11 a.m. Sept. 25, 2013

Where

Center for Creative Photography Auditorium

In celebration of the 96th anniversary of Todd’s birth, the Center for Creative Photography declares Wednesday, September 25, Todd Walker Day!

11:00am and 4:00pm
Gallery Talk

Melanie Walker, Todd’s daughter and Associate Professor, IMAP and Photography, University of Colorado at Boulder

Todd Walker was an American photographer, printmaker and creator of artists’ books who is known for his manipulated images and for his use of offset lithography to produce individual prints and limited-edition books of his work.

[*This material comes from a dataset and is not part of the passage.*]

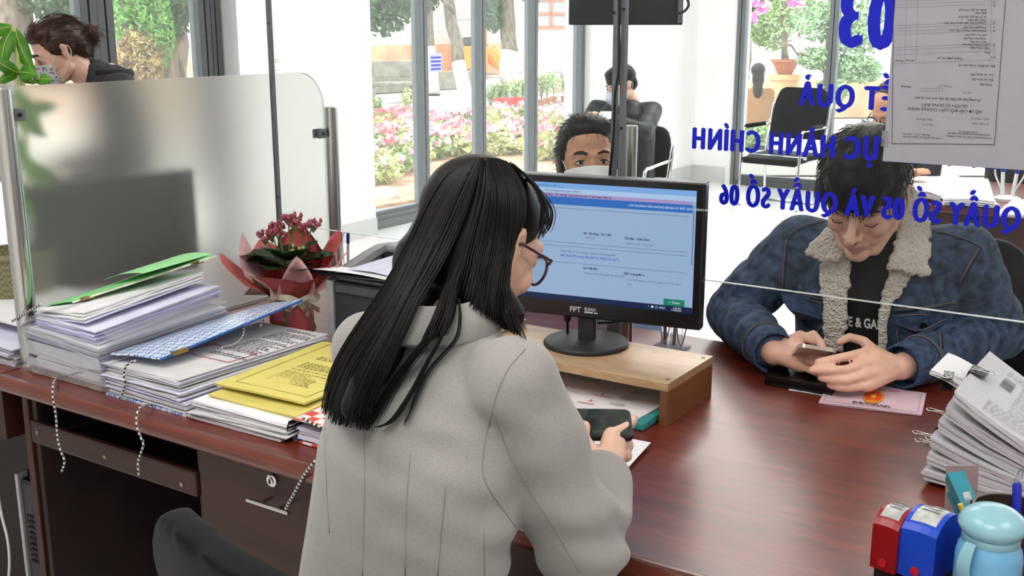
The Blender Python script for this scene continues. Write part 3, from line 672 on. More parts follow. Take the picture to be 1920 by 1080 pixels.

Walker began teaching at the Art Center College of Design in Los Angeles in 1966. His interest in creative photographic processes brought him to the attention of Robert Heinecken and Robert W. Fichter at UCLA, and the three co-taught classes for a brief time. In 1970, Walker accepted a one-year teaching position at the University of Florida. There he worked with photographers Jerry Uelsmann and Douglas Prince as well as printmaker Ken Kerslake, who was at that time using photo-etching techniques in intaglio printmaking. Walker taught a photo-printmaking class and a silkscreen class. In an interview in the late 1970s, Walker said, “The contact with the ideas of the printmaker have greatly altered my attitudes toward photography, and how each discipline deals with an image.” Seven years later, he moved to Tucson and taught at the University of Arizona before retiring in 1985.

While in Arizona, Walker began working with some of the first Apple computers, and he used his technical skills to create some early 3-D images of his work and to create a book in which the text was mostly generated by the computer (Enthusiasm Strengthens, 1987). According to his daughter, Walker never used Photoshop or other commercial imaging software. He wrote his own computer programs and later made use of software primarily designed for cartography. With these techniques he was able to create digital works that blurred, inverted, and obscured the original image, making it into an expressive rather than detailed representation of reality.